A version has seeped into more moderate conversations. Many people now believe what British author David Goodhart coined the "Progressive's Dilemma" – the notion that growing ethnic diversity inevitably erodes civic trust and support for social programs, because we don't want our tax money going to people not like us. Of course, you have to believe that darker-skinned Europeans are "not like us."

This all ignores what is actually happening in Western Europe – which is one of the most successful and rapid stories of cultural and economic integration the world has seen.

There certainly are many white Europeans who think their brown-hued neighbours are poorly integrated aliens. The migrant influx of 2015 and 2016 didn't help – those hundreds of thousands of lost souls stole attention from Europe's tens of millions of immigrants and minorities, whose stories are entirely different.

We now have very comprehensive data showing just how well-integrated Europe's minority groups are becoming. Most recent, published late last year, is a big study of Muslim populations by Germany-based Bertelsmann Foundation. It was preceded by an even larger-scale study of integration by the Organization for Economic Co-operation and Development.

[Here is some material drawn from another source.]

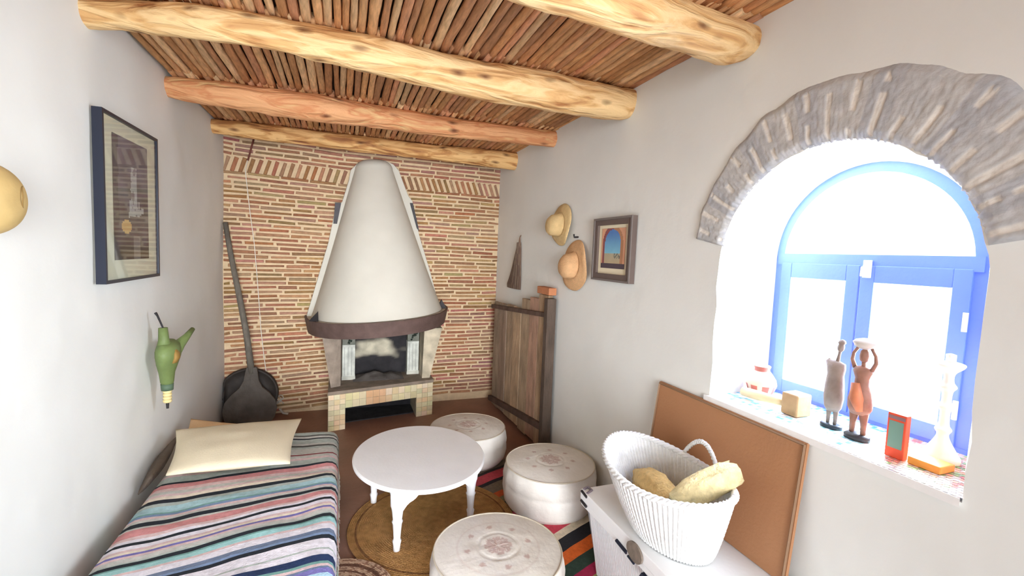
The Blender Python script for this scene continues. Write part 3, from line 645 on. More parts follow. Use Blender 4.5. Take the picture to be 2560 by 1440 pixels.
def art2(u, v):
    uu = (1 - u)     # u runs toward the back of the room
    cx, r = .48, .33; inside = abs(uu - cx) < r and v < .62 and v > .12 or (uu - cx) ** 2 + ((v - .62) * .95) ** 2 < r * r and v >= .62
    ring = abs(uu - cx) < r + .1 and v < .62 or (uu - cx) ** 2 + ((v - .62) * .95) ** 2 < (r + .1) ** 2 and v >= .62
    if inside:
        if v > .38: return lerp(srgb(130, 190, 214), srgb(86, 128, 190), min(1, (v - .38) * 2))
        if .30 < v + .08 * (uu) < .42 and uu > .55 and fbm(uu * 20, v * 20) > -.1: return srgb(110, 112, 104)
        return lerp(srgb(190, 166, 128), srgb(170, 168, 150), v * 2)
    if v < .12: return srgb(84, 72, 80)
    if ring: return srgb(140, 82, 84) if u > .5 else srgb(176, 128, 96)
    return srgb(214, 160, 128)
print_mesh('print', xf_ + .013, ya + .075, yb - .075, za + .075, zb - .062, art2, pr, 36, 40)

# ------------------------------------------------------------------ old plank door leaning by the right wall
dr = thing('plank_door', (1.42, 3.6, 0), 'old weathered brown plank door leaning against the right wall beside bricks', 'door')
yn, yf = 2.99, 4.215; bx_n, bx_f = 1.435, 1.40
def dx(y): return bx_n + (bx_f - bx_n) * (y - yn) / (yf - yn)
np_ = 7; 
tops = [1.205, 1.175, 1.145, 1.05, 1.05, 1.045, 1.035]
dcol = [srgb(172, 144, 116), srgb(178, 142, 120), srgb(168, 144, 118), srgb(184, 156, 126), srgb(172, 148, 122), srgb(152, 130, 112), srgb(156, 138, 118)]
g = G()
for i in range(np_):
    y0 = yn + .05 + (yf - yn - .05) * i / np_ + .004; y1 = yn + .05 + (yf - yn - .05) * (i + 1) / np_ - .004; d = R_.uniform(0, .006)
    P = [(dx(y0) - .0 - d, y0), (dx(y0) + .030, y0), (dx(y1) + .030, y1), (dx(y1) - d, y1)]
    g.prism(P, .012 + R_.uniform(0, .03), tops[i] - R_.uniform(0, .02), dcol[i])
g.obj('plank', M_oldwood, dr, bevel=.003)
bpy.data.objects['plank'].name = 'planks'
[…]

The German study found that "religious affiliation does not impede integration" in European countries. Not only that, but, as the OECD observed, "integration challenges do not increase with the share of immigrants in the population" – in fact, the countries with the largest immigrant populations tend to have the most total cultural and economic integration.

Immigrants and their offspring in Europe almost exclusively feel loyal to – and connected to – the country where they live; only 3 per cent of German and French Muslims and 8 per cent of British Muslims identify with their countries of ancestry (this is a lower rate than, say, European immigrants in Canada).

And they're not forming "parallel societies": Three-quarters of European Muslims spend their free time daily with European Christians, Jews and atheists – and that rate of contact increases with each generation.

Education is where Europe has often lagged: Its school systems often contain built-in incentives for minority children to fall behind or drop out. The Bertelsmann study found that the best educational integration is in France, where only 11 per cent of Muslims leave school before turning 18 (not much more than the ethnic-French population).

Germany and Switzerland, with their rigid and old-fashioned systems, have higher dropout rates – but they make up for this in employment, as immigrant-descended citizens in those booming economies have employment rates identical to the established population. Across Europe, the OECD says, immigrant employment is only three points lower than among the native-born.

Both studies found gaps and shortcomings in some places, especially educational success – but those are caused by European failures in policies and tolerance, not in lack of immigrant ambition.

Notably, both studies found populations who urgently want to be European, not "multicultural." That's a big difference: As historian Rita Chin observes in her book The Crisis of Multiculturalism in Europe, multiculturalism has largely been opposed by Europe's minorities because of its "surprisingly undemocratic effects" – they've seen it as a barrier to integration; as a result, she writes, we now see "former colonials, guest workers, refugees and their descendants … woven into virtually every aspect of European public life."

That – more than anything else – is what is happening in Europe.